I “think” that detect.py file just looks in “/proc/device-tree/hat/product” to see what installer you ran? It’s looking at the installed software / driver, not the actual device. I’m far from any type of expert on this though. And don’t really know exactly what its doing?
I have a couple of Unicorn Hat HD’s, and a Unicorn Mini. I haven’t ever run that file on them though.

How exactly are you running your examples?

I “think” that detect.py file just looks in “/proc/device-tree/hat/product” to see what installer you ran? It’s looking at the installed software / driver, not the actual device.

That makes sense, but I think might not be right based on the other post I linked to (when that user ran it they mentioned an EEPROM error which went away when it was re-attached properly).

How exactly are you running your examples?

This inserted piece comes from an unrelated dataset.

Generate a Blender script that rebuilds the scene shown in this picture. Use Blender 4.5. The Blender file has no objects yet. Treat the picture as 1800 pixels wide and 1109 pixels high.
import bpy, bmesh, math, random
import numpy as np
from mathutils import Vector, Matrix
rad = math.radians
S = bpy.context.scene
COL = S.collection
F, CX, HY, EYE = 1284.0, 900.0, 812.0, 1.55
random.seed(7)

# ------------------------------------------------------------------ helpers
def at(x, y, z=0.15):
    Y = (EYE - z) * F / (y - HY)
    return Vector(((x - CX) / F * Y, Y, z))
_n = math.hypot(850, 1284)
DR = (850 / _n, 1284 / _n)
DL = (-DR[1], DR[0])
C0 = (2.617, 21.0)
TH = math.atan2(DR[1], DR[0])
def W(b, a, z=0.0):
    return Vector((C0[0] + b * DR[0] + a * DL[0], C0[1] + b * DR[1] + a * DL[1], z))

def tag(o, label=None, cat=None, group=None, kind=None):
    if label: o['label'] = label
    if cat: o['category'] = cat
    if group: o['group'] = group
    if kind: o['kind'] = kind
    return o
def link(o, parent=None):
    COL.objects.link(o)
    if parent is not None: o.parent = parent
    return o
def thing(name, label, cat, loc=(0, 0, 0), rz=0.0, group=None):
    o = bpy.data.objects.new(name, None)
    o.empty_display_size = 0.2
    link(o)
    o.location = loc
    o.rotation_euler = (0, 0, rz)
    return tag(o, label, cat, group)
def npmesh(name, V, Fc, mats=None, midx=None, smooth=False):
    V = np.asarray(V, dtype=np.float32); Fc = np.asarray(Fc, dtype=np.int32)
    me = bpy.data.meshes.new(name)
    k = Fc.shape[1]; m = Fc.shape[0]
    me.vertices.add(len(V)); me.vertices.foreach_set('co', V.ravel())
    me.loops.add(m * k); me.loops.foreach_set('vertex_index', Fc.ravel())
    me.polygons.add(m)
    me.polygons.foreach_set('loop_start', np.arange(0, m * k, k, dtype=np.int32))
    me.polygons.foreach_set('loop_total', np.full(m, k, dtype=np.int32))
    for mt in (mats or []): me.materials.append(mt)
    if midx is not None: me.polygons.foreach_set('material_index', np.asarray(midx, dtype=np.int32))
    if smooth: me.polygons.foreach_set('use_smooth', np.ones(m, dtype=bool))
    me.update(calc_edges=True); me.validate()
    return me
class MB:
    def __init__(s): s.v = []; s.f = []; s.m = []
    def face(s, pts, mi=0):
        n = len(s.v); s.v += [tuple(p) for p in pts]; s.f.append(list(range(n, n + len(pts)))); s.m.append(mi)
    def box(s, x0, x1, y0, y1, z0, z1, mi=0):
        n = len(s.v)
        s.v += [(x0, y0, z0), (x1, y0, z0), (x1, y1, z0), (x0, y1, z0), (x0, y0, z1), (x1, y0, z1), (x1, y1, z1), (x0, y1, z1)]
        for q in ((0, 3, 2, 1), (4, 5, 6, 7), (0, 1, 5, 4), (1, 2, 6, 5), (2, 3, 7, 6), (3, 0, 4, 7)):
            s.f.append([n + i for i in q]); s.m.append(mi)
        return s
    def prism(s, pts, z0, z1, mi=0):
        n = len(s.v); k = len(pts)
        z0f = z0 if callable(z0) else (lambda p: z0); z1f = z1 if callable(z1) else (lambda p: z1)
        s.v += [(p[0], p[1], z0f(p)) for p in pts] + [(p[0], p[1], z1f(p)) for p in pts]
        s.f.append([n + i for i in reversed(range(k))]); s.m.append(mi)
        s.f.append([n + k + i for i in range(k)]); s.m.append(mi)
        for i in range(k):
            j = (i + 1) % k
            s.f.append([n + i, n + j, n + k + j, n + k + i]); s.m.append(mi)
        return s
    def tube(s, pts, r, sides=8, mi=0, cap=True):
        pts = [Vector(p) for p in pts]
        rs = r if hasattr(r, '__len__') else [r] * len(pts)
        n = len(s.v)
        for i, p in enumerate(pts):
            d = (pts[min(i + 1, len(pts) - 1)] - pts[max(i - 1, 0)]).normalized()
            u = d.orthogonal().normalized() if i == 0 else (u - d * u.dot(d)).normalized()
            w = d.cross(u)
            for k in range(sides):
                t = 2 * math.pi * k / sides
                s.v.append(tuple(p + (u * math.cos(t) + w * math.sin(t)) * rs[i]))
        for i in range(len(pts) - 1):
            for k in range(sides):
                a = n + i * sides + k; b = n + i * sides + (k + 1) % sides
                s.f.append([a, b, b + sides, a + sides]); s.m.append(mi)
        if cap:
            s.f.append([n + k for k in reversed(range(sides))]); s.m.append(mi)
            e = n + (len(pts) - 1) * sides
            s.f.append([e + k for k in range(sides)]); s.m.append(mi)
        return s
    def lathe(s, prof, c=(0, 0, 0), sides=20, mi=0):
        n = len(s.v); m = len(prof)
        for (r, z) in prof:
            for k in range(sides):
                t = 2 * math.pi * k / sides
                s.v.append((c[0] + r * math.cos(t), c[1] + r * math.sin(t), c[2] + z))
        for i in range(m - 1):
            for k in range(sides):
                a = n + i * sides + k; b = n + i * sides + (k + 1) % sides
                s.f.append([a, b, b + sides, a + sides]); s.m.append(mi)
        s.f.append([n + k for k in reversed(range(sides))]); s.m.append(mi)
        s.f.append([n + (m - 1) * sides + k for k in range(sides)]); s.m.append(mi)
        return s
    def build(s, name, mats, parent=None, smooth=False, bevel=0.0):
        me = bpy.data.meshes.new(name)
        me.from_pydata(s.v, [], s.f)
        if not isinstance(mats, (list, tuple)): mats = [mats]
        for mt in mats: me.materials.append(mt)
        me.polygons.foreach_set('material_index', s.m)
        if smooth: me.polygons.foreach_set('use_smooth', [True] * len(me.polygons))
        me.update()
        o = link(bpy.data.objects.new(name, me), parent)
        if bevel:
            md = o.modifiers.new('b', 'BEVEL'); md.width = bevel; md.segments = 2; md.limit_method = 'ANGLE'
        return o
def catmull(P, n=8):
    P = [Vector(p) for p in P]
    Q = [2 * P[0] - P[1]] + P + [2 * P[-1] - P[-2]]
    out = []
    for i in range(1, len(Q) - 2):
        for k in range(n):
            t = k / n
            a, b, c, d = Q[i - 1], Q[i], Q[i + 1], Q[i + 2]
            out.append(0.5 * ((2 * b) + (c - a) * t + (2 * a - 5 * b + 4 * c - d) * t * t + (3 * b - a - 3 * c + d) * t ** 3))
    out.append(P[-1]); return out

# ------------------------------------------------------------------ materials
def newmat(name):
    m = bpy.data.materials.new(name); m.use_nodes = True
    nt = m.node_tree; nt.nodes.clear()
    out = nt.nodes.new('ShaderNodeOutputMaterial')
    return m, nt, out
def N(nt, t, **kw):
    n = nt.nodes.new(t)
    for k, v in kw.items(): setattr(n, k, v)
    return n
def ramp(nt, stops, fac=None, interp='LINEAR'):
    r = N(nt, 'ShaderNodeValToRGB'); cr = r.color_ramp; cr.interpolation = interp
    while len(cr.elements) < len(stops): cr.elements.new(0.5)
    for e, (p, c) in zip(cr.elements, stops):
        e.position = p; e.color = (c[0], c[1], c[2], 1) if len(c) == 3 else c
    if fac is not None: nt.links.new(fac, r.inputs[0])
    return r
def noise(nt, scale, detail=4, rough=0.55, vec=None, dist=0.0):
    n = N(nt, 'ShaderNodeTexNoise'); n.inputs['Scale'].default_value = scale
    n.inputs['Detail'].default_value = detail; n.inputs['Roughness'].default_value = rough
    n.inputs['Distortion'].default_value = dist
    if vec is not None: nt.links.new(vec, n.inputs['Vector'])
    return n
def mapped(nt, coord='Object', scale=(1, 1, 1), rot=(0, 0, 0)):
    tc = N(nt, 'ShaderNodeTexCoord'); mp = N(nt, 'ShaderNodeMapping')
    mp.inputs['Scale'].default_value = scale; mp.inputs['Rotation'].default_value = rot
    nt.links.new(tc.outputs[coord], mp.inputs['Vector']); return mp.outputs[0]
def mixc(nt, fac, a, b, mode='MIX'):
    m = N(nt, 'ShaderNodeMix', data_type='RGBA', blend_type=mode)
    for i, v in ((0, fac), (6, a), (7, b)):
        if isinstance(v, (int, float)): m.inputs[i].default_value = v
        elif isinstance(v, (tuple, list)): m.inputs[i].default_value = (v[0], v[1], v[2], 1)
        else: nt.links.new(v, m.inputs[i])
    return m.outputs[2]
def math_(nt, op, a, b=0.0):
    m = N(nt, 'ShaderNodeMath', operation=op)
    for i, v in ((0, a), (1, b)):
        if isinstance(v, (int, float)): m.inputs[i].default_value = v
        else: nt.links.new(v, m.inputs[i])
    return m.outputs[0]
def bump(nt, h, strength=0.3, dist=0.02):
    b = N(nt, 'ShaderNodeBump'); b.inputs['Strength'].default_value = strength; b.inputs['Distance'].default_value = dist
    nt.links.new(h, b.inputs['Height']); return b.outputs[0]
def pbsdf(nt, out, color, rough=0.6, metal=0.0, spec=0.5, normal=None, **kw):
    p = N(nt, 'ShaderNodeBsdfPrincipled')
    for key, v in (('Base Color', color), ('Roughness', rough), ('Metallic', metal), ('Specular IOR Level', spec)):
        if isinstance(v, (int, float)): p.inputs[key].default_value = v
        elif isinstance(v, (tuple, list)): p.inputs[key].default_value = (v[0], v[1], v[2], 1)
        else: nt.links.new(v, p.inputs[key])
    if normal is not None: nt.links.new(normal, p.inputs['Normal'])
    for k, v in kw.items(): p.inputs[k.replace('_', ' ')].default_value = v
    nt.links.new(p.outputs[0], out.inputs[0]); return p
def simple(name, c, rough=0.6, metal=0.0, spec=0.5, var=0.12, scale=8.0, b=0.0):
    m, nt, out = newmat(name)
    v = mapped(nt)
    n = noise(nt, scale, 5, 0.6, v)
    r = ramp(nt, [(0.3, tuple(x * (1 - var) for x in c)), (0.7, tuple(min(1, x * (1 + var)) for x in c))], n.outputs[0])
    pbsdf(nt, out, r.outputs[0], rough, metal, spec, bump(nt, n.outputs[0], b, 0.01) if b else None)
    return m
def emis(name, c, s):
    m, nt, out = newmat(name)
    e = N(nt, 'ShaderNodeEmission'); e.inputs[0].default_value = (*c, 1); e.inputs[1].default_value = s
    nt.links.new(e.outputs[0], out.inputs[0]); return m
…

Firstly I installed the library by running:
curl -sS https://get.pimoroni.com/unicornhat | bash

Looks like this clones the repo and then runs some install scripts. When it clones the repo it copies a bunch of sample scripts into an Examples folder. In here is the detect.py script as well as some others (for example, demo.py, rainbow_blinky.py, etc). So as root I just run these from bash:
./demo.py

Otherwise, using the examples in the Getting Started guide, I just bring up a Python prompt (sudo python) and just run the commands:

import unicornhat as uh
uh.set_layout(uh.PHAT)
uh.brightness(0.5)
uh.set_pixel(0, 0, 255, 0, 0)
uh.show()

I note in another thread you recommended to someone that they try reverting to an older OS version. I’m currently using Raspberry Pi OS, current version, downloaded from Operating system images – Raspberry Pi but will try using the OS from the link you provided and let you know if it helps.

OK, I’m with you so far. I usually run Pi OS with desktop, and run the examples from an IDE like Thonny. Less typing that way and less chance of a typo
I have done it from a Python prompt like you are when following a guide. I clip and past when I can.